Unitary diagonalization of a square matrix whose entries are all the same

Question

Let

$$M = \left(\begin{matrix} a & a &... & a\\a & a & ... & a\\\vdots & \vdots & \ddots & \vdots\\a & a & ... &a\end{matrix}\right)$$

For unitary diagonalization: $U^{\dagger}MU =D$. What are $U$ and $D$?
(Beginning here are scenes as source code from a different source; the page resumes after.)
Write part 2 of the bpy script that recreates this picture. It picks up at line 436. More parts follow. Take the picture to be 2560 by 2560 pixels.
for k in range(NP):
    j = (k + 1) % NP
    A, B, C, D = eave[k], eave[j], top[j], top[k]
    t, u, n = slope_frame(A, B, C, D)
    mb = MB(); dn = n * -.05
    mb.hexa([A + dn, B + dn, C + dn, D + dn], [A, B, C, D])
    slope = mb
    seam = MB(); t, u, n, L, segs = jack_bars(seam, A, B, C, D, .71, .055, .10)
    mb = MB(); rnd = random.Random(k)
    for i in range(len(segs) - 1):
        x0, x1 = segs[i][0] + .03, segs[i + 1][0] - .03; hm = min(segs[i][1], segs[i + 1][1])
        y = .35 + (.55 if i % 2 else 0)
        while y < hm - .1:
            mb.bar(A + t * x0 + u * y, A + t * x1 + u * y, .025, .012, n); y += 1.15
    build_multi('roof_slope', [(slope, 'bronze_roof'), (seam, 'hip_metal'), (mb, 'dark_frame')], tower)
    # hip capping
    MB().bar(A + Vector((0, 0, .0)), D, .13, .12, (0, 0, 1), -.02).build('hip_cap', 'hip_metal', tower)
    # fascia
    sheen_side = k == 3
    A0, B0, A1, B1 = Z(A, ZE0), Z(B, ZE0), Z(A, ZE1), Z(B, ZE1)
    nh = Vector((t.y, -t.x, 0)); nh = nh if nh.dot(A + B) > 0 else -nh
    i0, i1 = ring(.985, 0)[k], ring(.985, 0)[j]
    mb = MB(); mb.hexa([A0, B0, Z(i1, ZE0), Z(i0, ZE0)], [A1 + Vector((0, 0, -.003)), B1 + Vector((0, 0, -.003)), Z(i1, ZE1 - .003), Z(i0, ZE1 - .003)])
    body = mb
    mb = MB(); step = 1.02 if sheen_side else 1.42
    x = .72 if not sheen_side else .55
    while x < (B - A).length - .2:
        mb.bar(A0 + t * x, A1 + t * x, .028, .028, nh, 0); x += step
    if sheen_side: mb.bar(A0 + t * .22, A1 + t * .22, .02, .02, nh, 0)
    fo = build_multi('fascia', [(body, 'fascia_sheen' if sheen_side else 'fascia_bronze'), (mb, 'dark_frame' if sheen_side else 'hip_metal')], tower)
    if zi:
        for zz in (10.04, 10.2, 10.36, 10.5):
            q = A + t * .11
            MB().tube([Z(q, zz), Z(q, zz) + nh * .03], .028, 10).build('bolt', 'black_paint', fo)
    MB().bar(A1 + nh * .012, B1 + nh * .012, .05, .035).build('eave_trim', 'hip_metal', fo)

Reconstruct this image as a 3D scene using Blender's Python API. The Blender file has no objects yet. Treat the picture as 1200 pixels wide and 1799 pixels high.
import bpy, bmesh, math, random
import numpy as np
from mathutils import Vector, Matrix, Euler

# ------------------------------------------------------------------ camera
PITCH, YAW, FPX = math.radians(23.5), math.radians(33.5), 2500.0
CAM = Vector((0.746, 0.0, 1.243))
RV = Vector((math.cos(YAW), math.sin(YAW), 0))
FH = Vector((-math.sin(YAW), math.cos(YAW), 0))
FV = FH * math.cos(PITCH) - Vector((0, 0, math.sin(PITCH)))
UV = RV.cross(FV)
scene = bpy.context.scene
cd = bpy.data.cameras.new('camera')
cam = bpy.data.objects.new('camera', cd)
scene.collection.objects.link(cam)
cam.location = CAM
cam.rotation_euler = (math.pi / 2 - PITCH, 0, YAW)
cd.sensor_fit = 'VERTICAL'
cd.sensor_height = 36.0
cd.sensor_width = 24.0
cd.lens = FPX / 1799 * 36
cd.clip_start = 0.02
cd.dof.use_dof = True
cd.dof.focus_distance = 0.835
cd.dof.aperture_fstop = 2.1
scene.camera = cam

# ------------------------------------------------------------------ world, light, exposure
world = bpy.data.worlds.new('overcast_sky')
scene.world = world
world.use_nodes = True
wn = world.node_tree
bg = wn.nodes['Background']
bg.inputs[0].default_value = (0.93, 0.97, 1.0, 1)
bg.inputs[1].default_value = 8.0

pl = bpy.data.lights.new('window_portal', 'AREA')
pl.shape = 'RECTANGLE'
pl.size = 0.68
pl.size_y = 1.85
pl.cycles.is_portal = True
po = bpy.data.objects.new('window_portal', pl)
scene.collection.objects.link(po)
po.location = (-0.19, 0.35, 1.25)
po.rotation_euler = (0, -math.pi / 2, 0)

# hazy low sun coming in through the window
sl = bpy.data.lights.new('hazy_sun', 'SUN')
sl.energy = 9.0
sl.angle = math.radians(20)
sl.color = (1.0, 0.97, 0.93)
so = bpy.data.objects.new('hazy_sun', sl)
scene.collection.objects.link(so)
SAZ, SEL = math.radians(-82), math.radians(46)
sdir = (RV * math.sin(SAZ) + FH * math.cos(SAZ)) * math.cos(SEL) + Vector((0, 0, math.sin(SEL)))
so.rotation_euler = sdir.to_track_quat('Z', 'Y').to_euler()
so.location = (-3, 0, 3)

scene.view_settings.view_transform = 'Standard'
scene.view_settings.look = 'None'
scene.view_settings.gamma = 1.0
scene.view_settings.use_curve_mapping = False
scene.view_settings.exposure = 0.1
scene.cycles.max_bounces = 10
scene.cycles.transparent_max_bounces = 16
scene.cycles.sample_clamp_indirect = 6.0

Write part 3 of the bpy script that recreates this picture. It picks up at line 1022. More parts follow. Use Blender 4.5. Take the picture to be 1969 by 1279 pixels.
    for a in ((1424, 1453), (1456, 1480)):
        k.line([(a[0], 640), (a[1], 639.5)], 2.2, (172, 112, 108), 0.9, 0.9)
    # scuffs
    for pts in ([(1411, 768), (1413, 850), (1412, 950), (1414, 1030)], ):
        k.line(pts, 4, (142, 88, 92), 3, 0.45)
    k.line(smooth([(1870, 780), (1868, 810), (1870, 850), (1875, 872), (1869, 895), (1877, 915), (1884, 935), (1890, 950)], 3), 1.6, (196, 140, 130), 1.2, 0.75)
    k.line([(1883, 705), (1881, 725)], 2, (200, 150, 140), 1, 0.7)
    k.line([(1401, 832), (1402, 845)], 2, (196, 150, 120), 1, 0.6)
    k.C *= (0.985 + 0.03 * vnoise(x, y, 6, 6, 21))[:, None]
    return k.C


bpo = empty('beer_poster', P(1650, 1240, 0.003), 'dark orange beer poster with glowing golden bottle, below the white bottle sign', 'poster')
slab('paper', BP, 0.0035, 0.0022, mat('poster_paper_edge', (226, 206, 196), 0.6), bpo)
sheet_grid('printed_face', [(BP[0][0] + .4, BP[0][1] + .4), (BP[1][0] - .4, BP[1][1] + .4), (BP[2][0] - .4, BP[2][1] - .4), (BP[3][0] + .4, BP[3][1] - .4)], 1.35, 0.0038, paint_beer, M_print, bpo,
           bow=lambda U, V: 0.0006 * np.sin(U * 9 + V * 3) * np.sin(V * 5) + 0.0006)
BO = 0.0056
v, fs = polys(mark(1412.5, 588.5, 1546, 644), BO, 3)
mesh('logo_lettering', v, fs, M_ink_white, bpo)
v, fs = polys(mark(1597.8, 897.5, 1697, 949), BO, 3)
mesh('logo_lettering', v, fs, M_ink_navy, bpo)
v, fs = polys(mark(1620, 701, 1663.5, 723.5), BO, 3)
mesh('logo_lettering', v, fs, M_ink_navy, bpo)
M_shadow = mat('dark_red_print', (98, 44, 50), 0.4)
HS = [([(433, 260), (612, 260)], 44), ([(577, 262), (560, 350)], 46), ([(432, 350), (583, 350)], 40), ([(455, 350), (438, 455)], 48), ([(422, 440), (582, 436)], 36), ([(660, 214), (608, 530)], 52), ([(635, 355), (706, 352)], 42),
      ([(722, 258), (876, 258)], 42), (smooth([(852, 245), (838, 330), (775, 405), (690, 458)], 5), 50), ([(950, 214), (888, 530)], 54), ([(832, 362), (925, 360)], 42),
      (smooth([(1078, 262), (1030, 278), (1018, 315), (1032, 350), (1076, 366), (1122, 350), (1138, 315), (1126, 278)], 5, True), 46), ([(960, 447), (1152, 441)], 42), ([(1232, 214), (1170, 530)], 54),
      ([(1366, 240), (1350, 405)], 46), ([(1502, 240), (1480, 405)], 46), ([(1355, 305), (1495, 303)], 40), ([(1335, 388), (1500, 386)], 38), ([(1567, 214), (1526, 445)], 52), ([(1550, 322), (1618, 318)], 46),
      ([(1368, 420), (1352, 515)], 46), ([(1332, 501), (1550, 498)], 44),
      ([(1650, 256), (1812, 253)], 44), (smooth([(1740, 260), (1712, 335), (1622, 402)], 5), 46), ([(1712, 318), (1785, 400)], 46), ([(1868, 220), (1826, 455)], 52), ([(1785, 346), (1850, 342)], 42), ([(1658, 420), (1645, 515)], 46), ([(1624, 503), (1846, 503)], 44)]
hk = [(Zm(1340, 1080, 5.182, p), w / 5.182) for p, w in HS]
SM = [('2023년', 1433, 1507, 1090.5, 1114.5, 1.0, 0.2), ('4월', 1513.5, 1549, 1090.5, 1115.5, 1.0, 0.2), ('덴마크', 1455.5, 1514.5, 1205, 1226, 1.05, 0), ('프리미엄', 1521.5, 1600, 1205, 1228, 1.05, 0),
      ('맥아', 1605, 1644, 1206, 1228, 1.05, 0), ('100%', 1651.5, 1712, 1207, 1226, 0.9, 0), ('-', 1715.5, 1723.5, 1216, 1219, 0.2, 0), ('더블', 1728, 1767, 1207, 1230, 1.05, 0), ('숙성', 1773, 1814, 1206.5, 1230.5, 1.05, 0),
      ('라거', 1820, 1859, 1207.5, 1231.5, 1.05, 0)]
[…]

My generalization from examples tell me that

$$D = \left(\begin{matrix} Na & 0 &... & 0\\0 & 0 & ... & 0\\\vdots & \vdots & ... & \vdots\\0 & 0 & ... &0\end{matrix}\right)$$

where $N$ is the dimension of $M$. $Na$ is the only nonzero eigenvalue of $M$! Then for $U$,

$$U = \left(\begin{matrix} \frac{1}{\sqrt{N}} & 0 &... & 0\\\frac{1}{\sqrt{N}} & 0 & ... & 0\\\vdots & \vdots & ... & \vdots\\\frac{1}{\sqrt{N}} & 0 & ... &0\end{matrix}\right)$$

But how to calculate the rest of the columns to make it unitary?

Answer 1

The nicest matrix to use here (in my opinion) is the DFT matrix. Note that it's a unitary matrix whose first column is $\frac 1{\sqrt{N}}(1,\dots,1)$, which is all we really need here.

Answer 2

Couple of things you should ask yourself and probably that will solve the problem for you:

1. Why can this matrix be diagonalized by a unitary matrix?
2. What is the rank of this matrix or how many linearly independent vectors (rows or columns) are there? How is rank related to the number of non-zero eigenvalues for a diagonalizable matrix?
3. Now you have a eigenvalue $Na$ and zero is a multiple eigenvalue which repeats $N-1$ times. Now that you have found eigenvector corresponding to the non-zero eigenvalue, what are remaining eigenvectors corresponding to?